**WORK TO DO**
Look through the listing and locate every line containing the word "scene"; copy those lines.

**RECORDED DATA**
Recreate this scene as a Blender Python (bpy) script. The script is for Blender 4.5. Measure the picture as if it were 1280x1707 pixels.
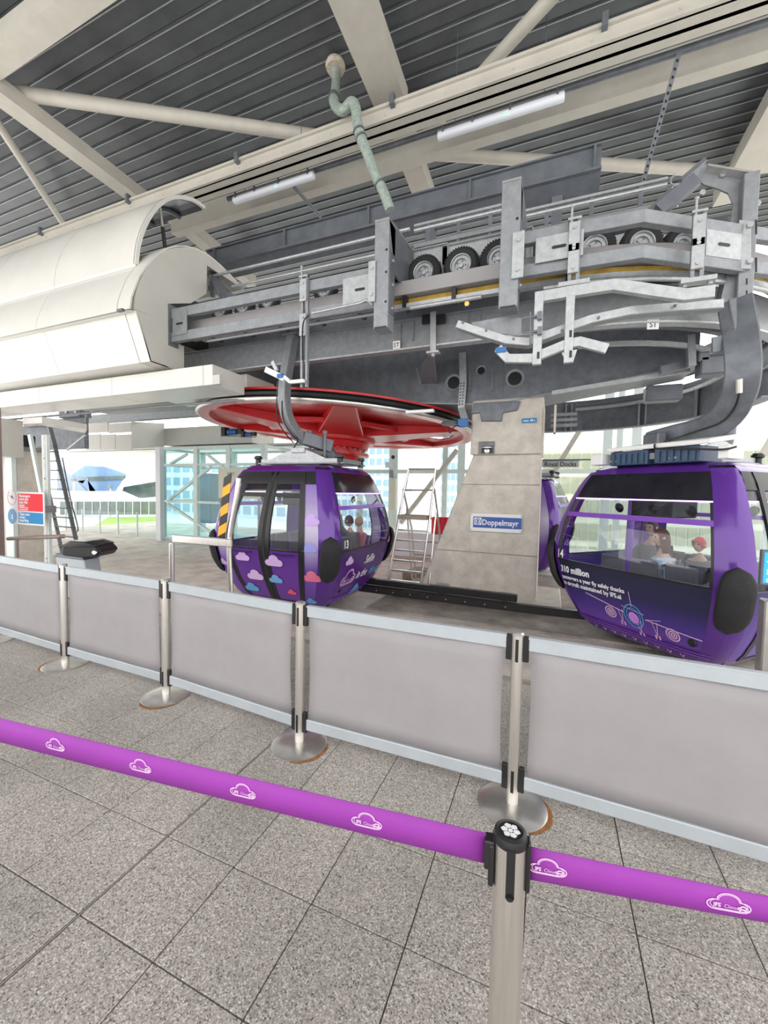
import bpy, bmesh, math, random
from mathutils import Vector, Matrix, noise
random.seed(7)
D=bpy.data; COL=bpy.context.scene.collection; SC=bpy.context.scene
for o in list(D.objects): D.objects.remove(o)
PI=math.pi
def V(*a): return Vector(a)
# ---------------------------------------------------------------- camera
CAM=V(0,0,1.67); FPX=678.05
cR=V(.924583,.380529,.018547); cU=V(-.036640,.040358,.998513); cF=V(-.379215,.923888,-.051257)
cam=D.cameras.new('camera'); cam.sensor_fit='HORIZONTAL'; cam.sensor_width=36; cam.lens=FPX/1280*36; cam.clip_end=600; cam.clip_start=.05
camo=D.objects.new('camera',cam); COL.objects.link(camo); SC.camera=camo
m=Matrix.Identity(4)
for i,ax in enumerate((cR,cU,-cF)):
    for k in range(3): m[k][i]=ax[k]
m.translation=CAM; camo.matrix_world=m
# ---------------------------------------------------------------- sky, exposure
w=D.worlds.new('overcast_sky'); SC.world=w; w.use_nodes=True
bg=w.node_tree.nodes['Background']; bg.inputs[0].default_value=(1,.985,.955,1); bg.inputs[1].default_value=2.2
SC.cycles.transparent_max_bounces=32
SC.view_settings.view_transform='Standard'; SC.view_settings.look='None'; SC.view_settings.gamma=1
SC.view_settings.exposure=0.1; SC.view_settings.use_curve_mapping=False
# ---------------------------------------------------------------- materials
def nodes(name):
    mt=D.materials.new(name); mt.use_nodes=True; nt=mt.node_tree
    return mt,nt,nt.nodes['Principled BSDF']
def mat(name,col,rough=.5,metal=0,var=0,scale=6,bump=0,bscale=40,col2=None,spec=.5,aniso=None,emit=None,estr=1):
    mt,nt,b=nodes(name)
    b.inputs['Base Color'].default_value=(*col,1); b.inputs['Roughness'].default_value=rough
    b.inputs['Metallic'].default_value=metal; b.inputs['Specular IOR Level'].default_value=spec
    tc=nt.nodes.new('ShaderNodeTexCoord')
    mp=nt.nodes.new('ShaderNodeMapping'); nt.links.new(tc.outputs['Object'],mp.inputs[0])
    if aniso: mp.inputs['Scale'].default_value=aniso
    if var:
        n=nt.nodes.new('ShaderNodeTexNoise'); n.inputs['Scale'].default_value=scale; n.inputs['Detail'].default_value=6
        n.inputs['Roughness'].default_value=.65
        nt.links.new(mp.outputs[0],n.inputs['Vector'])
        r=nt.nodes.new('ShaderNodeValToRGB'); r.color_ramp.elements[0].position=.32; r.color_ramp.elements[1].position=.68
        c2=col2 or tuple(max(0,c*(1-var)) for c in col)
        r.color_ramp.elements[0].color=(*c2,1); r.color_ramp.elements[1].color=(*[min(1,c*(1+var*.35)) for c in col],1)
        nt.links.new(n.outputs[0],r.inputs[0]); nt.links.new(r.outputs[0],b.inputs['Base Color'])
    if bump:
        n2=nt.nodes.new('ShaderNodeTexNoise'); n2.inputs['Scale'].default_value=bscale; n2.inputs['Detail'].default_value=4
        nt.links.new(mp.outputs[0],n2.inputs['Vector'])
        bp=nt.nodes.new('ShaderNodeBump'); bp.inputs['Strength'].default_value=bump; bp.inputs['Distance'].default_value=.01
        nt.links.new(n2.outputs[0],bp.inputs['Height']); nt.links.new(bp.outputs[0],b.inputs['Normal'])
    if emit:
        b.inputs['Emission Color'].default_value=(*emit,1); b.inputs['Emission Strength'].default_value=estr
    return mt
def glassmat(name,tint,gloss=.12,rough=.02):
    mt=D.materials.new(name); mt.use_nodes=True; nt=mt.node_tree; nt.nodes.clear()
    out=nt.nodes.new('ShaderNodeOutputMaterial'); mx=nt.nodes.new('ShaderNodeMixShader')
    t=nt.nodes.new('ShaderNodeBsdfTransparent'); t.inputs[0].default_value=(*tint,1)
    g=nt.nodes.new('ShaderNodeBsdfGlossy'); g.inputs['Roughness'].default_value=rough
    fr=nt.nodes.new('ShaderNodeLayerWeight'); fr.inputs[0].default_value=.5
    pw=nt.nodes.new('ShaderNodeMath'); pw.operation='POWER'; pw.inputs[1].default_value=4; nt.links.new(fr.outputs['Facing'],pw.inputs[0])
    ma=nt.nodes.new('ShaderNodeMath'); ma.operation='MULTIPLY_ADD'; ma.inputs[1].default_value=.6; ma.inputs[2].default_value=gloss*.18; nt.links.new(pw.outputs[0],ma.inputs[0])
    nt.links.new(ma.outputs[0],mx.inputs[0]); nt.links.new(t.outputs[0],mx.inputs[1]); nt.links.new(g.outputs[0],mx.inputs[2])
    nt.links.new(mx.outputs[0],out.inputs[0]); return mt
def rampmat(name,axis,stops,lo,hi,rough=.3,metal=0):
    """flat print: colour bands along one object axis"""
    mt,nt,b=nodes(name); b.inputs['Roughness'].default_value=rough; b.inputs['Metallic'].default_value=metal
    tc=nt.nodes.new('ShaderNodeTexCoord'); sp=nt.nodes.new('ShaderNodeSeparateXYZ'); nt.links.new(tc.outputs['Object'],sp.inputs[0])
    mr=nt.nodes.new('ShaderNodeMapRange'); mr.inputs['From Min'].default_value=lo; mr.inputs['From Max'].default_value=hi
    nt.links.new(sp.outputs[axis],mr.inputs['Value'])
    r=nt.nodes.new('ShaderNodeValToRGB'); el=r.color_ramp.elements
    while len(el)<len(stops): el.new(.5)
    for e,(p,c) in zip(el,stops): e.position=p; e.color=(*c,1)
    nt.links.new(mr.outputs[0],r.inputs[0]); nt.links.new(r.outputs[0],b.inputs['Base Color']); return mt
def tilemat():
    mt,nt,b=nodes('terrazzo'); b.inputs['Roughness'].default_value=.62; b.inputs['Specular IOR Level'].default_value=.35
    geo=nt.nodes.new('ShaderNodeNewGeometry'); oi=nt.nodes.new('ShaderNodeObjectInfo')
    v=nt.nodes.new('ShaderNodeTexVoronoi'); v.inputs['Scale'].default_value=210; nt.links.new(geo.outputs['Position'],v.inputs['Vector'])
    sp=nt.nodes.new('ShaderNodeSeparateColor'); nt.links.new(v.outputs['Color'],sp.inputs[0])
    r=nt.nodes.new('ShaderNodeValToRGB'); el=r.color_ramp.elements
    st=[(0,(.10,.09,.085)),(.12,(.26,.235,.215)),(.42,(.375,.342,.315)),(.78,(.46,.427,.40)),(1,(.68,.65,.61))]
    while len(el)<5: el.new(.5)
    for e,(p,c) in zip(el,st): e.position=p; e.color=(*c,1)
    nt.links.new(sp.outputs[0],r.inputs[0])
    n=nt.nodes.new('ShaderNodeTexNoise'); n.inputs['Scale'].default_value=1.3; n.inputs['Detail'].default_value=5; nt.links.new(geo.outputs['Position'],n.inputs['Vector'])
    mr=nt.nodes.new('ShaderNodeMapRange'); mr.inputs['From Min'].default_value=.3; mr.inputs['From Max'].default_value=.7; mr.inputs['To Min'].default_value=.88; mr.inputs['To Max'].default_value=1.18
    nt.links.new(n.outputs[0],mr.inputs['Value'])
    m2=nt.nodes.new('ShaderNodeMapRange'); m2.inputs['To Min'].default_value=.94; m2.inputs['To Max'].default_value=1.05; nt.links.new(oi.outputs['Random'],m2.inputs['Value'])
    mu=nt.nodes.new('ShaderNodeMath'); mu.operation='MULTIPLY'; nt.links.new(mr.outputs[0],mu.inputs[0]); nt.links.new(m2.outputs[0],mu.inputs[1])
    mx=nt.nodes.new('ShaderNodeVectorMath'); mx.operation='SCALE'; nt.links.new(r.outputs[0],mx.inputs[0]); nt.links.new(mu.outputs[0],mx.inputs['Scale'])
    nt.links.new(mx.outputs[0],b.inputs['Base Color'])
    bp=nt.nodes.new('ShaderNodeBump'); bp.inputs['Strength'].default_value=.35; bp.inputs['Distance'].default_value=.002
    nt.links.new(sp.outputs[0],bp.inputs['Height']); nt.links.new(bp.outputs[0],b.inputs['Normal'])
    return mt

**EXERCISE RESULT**
Recreate this scene as a Blender Python (bpy) script. The script is for Blender 4.5. Measure the picture as if it were 1280x1707 pixels.
D=bpy.data; COL=bpy.context.scene.collection; SC=bpy.context.scene